E' ancora questa incisione a consentire l'identificazione di un acquarello preparatorio, già nella raccolta di Angela Gavazzi Marezza, e di quattro straordinari disegni, un tempo raccolti nell'Album Litta, presentati nel 1984 dalla galleria Salamon Agustoni Algranti, con il commento di Ferdinando Mazzocca. I quattro studi, tutti a carboncino e biacca su carta paglierina, consentono di ricostruire la meditata gestazione del dipinto, dalla scena d'insieme dove l'ambiente sembra prevalere sulla figura della protagonista, di più esigue proporzioni, alla ricerca delle possibili varianti, fino alla soluzione definitiva per la figura della giovinetta abbandonata nel sonno della morte. Un'immagine, questa, che nella sua armoniosa compostezza sembra quasi evocare la raffigurazione canonica di giovani martiri cristiane e forse, più precisamente, quella di un'altra e più antica 'trasteverina', la Santa Cecilia scolpita da Stefano Maderno per la chiesa omonima, appunto in Trastevere. E se, ai nostri occhi, la raffigurazione di questa morte improvvisa e violenta appare ben poco realistica nella sua pacata eleganza, non c'è dubbio che l'artista intendesse esprimere, in questo dipinto di così forte valenza simbolica, la medesima commozione che, negli stessi anni o appena prima, aveva distinto le opere del fratello Domenico: pensiamo ad esempio al tragico Episodio del diluvio del 1844, dove il dolore sbigottito della fanciulla scampata alle acque accanto al corpo di una sorella sfortunata, quasi una moderna Pietà, non può non ricordare la manzoniana 'madre di Cecilia'.
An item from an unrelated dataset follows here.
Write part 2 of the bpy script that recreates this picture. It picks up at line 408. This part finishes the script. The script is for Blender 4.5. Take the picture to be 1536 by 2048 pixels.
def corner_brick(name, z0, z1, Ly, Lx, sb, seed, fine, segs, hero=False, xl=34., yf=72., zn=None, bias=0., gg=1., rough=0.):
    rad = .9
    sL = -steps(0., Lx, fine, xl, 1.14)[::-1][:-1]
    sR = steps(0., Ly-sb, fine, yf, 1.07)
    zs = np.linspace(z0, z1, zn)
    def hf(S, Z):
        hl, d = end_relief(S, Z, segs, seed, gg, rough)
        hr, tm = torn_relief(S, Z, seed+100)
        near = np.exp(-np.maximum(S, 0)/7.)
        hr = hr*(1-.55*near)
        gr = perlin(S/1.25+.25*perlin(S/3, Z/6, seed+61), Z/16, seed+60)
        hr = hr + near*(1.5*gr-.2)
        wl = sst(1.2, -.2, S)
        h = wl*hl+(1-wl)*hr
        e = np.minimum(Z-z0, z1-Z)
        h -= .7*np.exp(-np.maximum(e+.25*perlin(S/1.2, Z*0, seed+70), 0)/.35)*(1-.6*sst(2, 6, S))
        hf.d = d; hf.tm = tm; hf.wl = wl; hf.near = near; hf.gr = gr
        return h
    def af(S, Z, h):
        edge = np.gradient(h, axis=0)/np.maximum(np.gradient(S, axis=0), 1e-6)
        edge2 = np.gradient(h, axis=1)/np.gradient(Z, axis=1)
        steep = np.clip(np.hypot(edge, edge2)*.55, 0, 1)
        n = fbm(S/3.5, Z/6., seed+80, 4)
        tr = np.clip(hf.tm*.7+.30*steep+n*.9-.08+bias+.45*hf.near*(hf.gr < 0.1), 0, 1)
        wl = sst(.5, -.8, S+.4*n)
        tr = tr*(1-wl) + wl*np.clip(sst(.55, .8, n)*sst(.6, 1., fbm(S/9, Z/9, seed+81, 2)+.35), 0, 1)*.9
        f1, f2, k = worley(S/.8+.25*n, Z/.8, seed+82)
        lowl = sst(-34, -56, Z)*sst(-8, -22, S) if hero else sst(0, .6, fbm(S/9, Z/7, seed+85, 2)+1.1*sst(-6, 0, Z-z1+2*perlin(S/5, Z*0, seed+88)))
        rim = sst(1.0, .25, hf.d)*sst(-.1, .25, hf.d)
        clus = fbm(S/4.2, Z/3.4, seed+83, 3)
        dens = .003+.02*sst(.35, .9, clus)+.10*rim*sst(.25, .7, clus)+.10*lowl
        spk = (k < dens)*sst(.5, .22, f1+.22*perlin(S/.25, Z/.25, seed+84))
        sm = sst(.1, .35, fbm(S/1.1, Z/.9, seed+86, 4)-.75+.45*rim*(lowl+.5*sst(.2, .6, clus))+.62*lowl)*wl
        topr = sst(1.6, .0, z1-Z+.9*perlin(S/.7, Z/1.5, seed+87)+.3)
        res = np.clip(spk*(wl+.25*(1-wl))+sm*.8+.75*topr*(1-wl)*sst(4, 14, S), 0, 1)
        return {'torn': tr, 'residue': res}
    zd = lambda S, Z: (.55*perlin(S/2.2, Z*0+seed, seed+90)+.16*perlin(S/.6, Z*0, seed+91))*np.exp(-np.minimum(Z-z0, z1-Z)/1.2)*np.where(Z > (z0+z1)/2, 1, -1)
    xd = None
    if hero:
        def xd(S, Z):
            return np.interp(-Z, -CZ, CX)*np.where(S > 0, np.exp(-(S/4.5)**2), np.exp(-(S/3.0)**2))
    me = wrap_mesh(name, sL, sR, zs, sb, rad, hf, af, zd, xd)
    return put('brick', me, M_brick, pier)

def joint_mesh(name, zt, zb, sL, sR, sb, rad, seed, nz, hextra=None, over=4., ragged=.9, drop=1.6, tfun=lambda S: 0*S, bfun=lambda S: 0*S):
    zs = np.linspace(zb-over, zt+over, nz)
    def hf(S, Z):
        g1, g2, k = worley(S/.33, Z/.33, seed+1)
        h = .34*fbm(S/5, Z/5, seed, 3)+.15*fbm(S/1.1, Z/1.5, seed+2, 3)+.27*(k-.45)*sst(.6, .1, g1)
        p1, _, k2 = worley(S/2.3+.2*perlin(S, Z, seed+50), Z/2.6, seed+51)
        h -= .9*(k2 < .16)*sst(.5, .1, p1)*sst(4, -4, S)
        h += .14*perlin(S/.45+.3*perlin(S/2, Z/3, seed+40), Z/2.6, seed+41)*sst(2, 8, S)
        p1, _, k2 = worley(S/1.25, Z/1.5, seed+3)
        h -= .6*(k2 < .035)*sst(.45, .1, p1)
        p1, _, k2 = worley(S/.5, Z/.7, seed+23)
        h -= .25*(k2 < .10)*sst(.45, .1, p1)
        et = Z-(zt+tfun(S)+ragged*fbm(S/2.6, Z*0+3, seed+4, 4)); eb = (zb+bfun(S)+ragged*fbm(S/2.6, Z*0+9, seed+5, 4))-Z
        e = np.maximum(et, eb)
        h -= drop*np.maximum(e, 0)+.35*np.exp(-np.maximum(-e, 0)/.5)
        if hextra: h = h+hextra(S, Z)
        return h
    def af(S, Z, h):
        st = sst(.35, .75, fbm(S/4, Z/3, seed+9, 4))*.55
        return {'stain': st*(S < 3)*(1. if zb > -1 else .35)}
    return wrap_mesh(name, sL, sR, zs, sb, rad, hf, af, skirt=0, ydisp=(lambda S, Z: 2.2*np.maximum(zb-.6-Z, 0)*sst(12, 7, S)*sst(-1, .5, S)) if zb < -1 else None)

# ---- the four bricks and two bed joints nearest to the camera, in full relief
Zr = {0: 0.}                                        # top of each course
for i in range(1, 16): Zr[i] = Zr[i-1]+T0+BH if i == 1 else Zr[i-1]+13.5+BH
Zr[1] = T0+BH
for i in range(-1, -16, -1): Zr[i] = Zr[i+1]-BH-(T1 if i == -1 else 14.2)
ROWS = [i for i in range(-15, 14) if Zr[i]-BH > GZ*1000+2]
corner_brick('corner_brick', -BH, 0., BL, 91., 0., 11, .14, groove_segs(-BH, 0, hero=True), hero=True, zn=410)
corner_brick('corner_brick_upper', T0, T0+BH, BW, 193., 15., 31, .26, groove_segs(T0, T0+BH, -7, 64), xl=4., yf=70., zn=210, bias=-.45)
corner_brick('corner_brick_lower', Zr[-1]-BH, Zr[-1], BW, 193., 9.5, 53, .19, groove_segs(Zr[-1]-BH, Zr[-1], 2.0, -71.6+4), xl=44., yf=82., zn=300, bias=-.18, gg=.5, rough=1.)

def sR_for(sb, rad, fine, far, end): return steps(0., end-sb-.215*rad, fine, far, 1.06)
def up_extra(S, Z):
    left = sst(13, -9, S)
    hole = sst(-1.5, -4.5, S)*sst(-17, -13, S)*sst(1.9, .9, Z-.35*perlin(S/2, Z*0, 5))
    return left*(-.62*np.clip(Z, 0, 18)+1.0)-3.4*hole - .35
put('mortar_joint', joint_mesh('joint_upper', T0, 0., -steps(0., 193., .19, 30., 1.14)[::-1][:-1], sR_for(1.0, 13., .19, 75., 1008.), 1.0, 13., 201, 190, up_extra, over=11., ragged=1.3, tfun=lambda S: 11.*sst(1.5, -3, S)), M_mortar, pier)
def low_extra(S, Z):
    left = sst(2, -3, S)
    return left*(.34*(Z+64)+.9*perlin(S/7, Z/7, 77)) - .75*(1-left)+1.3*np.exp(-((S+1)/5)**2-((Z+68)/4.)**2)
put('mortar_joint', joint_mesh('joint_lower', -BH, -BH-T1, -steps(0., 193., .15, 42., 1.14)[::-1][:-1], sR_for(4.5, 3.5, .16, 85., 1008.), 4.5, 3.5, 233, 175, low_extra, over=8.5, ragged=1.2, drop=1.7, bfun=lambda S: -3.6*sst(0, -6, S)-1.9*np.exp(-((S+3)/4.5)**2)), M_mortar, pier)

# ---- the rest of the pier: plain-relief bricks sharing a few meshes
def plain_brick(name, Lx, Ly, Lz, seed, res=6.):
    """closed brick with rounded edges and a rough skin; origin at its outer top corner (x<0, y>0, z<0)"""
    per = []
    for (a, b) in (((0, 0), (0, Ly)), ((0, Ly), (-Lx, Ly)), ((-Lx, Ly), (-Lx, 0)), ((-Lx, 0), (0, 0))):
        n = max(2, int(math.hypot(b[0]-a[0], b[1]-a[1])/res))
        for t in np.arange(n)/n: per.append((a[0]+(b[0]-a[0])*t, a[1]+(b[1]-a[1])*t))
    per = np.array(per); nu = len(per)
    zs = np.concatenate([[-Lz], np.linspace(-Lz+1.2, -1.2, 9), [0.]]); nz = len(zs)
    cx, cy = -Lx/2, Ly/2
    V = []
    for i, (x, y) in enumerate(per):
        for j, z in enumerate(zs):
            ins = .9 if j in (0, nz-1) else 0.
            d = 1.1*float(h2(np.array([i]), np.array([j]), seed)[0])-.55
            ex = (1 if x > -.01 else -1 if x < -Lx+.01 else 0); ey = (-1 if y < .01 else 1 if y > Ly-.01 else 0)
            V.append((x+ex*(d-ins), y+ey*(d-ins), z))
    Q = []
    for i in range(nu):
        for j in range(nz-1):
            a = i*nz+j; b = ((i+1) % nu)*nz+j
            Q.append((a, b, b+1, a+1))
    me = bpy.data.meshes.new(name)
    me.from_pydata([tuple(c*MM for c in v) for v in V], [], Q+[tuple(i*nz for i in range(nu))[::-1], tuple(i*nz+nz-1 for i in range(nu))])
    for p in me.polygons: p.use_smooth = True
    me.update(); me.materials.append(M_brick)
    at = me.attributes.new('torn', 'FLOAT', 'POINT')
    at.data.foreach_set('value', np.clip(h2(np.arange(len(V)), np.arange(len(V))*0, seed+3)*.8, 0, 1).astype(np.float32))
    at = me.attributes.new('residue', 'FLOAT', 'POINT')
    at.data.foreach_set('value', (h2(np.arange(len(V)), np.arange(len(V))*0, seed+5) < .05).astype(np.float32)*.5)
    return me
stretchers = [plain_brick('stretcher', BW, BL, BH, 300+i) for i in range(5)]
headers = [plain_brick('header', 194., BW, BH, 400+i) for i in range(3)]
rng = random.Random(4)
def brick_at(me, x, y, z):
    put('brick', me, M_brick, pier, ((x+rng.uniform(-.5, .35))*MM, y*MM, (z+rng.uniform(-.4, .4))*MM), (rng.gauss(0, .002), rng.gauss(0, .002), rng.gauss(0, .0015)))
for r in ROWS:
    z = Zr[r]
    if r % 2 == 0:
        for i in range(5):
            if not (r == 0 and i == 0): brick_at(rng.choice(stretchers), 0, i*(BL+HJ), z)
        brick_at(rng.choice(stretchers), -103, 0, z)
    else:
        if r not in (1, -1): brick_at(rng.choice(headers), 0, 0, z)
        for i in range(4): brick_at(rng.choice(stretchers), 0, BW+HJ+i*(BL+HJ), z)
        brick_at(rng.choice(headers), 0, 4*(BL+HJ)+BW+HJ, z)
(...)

E' in ogni caso sorprendente, e in qualche misura spiazzante, trovare in questo ruolo drammatico la giovane donna in costume popolare (identificata per l'appunto come ciociara nel catalogo dell'esposizione torinese) che siamo abituati a conoscere come protagonista di scene di genere senza tempo, ma sempre e inevitabilmente liete, oppure quale moderna incarnazione della bellezza classica romana, dalla Fornarina in poi. Non c'è dubbio che in questa scelta Induno intendesse rendere testimonianza degli eventi a cui aveva preso parte nella sfortunata difesa della città dai Francesi: una difesa a cui il popolo, e in particolare quello di Trastevere, aveva partecipato con coraggio e passione, riscattando per breve tempo il suo immobilismo senza prospettive, e pagando alla fine un prezzo sanguinoso.